▶ _STATED GOAL_
Pull out the lines from the line containing "mb, W_DECK, f'sloping" through the line containing "plank ceiling', 'roof')", both lines included, and copy them exactly.

▶ _SUPPLIED RECORDS_

☆ ☆ ☆ ☆ ☆ ☆ ☆

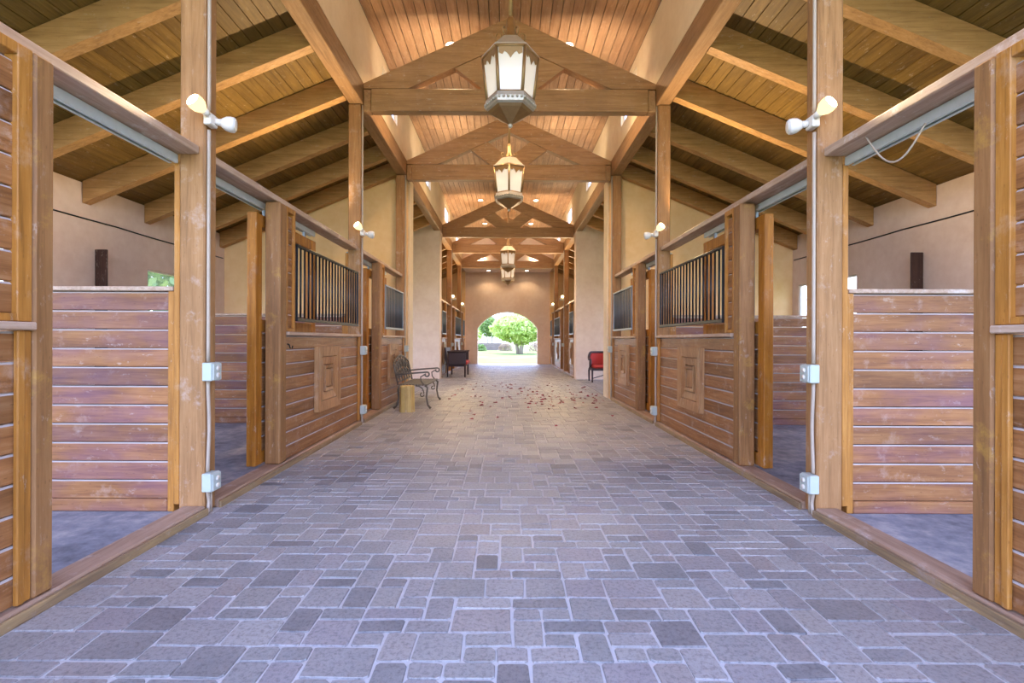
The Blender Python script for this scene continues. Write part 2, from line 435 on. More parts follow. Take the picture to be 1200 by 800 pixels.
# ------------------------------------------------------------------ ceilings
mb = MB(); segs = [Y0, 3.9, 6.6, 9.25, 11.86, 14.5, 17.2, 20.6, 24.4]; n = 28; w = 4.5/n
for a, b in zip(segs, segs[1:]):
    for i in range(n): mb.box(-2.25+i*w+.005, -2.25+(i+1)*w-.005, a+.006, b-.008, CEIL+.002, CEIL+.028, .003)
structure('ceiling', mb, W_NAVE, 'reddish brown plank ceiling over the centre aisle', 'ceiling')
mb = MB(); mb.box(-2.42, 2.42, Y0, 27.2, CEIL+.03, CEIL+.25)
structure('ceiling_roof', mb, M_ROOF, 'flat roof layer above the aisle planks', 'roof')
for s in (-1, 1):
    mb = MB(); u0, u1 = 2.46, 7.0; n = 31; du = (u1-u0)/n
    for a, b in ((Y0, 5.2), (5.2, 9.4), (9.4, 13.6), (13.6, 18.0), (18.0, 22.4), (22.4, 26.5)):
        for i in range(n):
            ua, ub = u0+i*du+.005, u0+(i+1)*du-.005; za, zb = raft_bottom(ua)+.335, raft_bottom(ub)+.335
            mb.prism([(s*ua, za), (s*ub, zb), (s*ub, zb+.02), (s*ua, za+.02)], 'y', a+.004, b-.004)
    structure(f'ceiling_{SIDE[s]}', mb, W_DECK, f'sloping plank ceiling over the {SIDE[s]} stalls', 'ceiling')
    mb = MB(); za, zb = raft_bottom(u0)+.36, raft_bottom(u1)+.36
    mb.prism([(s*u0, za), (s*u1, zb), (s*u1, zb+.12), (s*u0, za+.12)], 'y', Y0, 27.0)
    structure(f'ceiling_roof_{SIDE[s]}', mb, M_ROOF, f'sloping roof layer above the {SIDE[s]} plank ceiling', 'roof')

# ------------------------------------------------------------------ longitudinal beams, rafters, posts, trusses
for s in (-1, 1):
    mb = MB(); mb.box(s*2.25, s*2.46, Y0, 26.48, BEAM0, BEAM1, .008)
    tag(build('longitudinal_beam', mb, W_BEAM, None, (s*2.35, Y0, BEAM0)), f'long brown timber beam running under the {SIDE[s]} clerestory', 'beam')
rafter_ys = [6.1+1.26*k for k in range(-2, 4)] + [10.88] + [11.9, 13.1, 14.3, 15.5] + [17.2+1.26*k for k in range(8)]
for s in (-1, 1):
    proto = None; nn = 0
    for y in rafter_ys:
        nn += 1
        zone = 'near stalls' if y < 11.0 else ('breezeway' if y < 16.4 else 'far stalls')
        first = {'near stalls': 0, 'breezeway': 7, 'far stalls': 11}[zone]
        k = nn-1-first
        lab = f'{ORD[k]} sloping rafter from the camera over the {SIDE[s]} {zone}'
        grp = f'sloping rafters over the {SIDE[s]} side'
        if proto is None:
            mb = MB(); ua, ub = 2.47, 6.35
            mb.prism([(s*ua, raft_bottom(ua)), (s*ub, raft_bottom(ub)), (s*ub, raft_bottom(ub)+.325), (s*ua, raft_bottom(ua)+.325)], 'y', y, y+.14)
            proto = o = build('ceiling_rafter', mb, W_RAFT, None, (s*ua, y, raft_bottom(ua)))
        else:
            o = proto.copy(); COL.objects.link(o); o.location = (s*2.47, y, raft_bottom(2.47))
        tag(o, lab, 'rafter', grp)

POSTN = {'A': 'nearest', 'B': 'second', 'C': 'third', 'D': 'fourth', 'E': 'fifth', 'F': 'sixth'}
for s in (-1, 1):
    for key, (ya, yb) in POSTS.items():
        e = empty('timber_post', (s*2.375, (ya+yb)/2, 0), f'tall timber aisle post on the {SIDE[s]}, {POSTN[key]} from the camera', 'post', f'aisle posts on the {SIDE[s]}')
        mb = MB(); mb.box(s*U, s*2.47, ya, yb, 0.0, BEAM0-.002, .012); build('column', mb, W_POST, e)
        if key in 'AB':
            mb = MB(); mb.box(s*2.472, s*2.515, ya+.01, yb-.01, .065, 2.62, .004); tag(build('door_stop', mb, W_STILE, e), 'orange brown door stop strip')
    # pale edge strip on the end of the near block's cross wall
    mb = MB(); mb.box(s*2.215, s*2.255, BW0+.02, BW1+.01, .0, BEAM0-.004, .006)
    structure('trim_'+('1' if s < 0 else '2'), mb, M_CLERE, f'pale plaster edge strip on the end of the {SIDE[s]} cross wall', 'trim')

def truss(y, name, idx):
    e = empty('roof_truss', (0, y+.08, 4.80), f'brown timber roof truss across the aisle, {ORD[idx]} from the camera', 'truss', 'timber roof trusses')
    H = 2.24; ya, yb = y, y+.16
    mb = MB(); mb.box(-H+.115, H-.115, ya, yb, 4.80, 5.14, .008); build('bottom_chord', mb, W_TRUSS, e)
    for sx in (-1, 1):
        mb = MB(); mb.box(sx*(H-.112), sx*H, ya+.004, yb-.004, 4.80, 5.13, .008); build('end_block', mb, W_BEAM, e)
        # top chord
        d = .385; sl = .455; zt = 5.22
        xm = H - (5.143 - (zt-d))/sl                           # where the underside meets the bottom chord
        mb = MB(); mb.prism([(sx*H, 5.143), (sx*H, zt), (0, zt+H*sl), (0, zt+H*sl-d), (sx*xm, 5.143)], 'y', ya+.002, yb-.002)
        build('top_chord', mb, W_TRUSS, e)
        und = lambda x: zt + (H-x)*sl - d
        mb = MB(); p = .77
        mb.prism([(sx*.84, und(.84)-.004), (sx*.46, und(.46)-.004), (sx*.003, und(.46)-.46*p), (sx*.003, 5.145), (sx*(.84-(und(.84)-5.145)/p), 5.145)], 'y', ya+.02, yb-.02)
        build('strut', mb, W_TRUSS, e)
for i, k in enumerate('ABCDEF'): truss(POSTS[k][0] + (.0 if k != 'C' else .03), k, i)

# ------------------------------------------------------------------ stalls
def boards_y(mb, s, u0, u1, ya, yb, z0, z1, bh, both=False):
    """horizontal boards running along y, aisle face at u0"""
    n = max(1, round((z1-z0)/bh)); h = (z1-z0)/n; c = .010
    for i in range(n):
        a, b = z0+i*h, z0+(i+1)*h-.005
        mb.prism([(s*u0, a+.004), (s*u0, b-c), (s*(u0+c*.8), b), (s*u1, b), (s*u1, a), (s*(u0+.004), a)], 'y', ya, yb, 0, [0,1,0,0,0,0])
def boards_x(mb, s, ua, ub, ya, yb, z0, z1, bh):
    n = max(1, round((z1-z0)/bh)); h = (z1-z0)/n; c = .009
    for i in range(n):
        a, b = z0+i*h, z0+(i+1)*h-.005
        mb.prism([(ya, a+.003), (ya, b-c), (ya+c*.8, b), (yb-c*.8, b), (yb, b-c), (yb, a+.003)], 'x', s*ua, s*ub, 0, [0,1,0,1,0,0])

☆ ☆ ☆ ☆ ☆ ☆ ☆

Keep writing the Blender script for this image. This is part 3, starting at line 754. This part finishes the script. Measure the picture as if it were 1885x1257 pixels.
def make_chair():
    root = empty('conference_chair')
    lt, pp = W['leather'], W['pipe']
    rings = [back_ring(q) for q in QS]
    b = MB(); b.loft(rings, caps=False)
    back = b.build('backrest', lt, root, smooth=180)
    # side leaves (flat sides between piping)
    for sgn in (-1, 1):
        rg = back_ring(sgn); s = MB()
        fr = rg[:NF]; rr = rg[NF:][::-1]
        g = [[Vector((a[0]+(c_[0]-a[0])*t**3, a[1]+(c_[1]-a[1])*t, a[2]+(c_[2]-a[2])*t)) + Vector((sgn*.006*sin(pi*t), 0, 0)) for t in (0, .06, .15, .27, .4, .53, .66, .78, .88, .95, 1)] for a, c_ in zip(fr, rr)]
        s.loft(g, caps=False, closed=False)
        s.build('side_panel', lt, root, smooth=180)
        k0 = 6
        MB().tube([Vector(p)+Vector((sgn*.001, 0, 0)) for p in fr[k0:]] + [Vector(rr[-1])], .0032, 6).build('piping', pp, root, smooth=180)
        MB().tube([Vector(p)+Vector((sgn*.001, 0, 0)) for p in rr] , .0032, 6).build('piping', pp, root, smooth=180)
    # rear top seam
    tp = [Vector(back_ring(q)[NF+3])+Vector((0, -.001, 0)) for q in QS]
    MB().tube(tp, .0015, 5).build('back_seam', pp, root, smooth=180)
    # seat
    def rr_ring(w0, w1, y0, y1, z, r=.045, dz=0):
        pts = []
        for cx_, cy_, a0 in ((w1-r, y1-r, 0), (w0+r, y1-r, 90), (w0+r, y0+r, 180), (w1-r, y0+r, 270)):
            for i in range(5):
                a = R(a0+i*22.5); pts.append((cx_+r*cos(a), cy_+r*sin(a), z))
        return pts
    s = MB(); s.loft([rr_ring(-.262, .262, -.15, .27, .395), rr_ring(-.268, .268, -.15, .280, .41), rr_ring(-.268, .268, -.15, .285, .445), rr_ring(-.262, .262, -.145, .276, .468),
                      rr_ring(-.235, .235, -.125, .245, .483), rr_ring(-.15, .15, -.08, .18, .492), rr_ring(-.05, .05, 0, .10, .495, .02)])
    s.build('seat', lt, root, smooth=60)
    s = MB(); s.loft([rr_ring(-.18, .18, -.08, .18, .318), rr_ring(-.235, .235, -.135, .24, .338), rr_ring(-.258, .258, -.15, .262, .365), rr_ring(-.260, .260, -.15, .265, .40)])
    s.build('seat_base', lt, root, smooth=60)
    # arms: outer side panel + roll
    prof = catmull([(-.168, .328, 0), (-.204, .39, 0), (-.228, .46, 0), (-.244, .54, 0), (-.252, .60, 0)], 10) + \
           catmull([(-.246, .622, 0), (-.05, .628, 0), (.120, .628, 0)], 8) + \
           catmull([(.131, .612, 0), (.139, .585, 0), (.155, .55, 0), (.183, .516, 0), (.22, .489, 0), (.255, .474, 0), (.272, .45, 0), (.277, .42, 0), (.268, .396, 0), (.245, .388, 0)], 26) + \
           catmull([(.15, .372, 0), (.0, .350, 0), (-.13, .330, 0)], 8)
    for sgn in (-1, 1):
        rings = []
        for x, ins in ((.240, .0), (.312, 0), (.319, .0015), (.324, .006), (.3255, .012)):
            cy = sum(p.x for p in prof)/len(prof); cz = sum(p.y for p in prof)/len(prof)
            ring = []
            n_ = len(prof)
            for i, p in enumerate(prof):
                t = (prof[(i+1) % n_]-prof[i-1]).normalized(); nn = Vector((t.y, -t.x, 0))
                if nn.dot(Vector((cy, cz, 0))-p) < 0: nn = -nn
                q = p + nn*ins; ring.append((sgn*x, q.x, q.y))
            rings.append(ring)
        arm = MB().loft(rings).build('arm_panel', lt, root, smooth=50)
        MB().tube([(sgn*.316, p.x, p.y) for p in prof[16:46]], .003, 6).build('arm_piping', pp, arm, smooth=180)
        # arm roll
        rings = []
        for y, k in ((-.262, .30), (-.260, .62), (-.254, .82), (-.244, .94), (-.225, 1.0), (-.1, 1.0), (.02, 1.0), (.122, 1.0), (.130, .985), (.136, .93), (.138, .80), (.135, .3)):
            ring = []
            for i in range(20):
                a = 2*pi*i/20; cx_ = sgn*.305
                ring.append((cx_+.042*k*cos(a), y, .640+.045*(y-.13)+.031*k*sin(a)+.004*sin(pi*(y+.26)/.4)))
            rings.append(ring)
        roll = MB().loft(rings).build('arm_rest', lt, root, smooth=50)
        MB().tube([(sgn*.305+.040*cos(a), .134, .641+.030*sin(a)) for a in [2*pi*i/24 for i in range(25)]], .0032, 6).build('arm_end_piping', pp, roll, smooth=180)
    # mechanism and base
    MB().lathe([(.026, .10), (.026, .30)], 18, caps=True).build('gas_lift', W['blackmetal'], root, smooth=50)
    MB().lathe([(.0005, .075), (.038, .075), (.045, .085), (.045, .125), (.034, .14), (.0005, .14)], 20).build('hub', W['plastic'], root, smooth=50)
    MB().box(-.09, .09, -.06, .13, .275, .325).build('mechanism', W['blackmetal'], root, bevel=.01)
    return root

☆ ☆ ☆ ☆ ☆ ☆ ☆

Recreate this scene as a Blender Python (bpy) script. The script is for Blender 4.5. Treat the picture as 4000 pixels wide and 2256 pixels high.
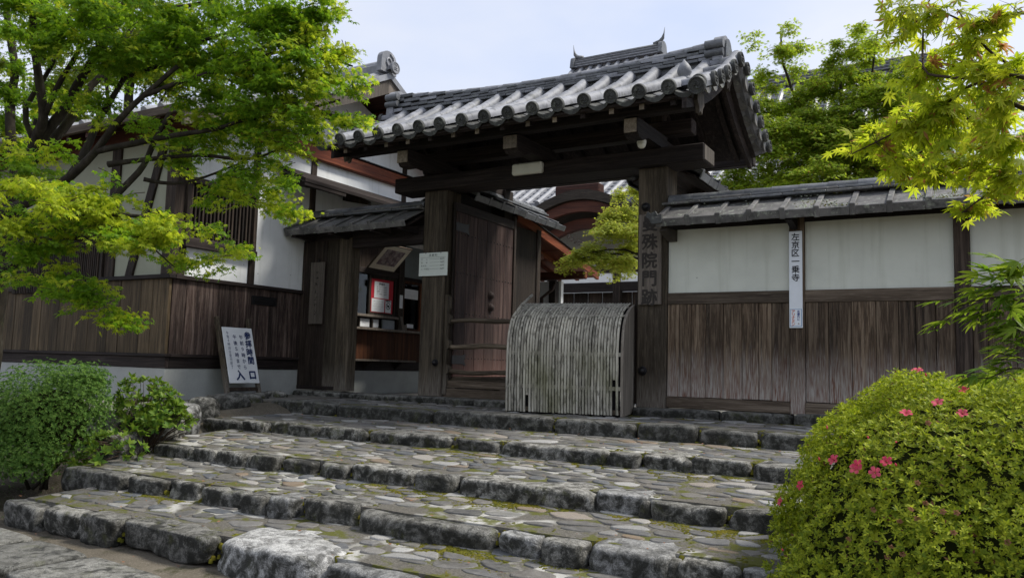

☆ ☆ ☆ ☆ ☆ ☆ ☆

▶ _COMPLETE OUTPUT_
    structure(f'ceiling_{SIDE[s]}', mb, W_DECK, f'sloping plank ceiling over the {SIDE[s]} stalls', 'ceiling')
    mb = MB(); za, zb = raft_bottom(u0)+.36, raft_bottom(u1)+.36
    mb.prism([(s*u0, za), (s*u1, zb), (s*u1, zb+.12), (s*u0, za+.12)], 'y', Y0, 27.0)
    structure(f'ceiling_roof_{SIDE[s]}', mb, M_ROOF, f'sloping roof layer above the {SIDE[s]} plank ceiling', 'roof')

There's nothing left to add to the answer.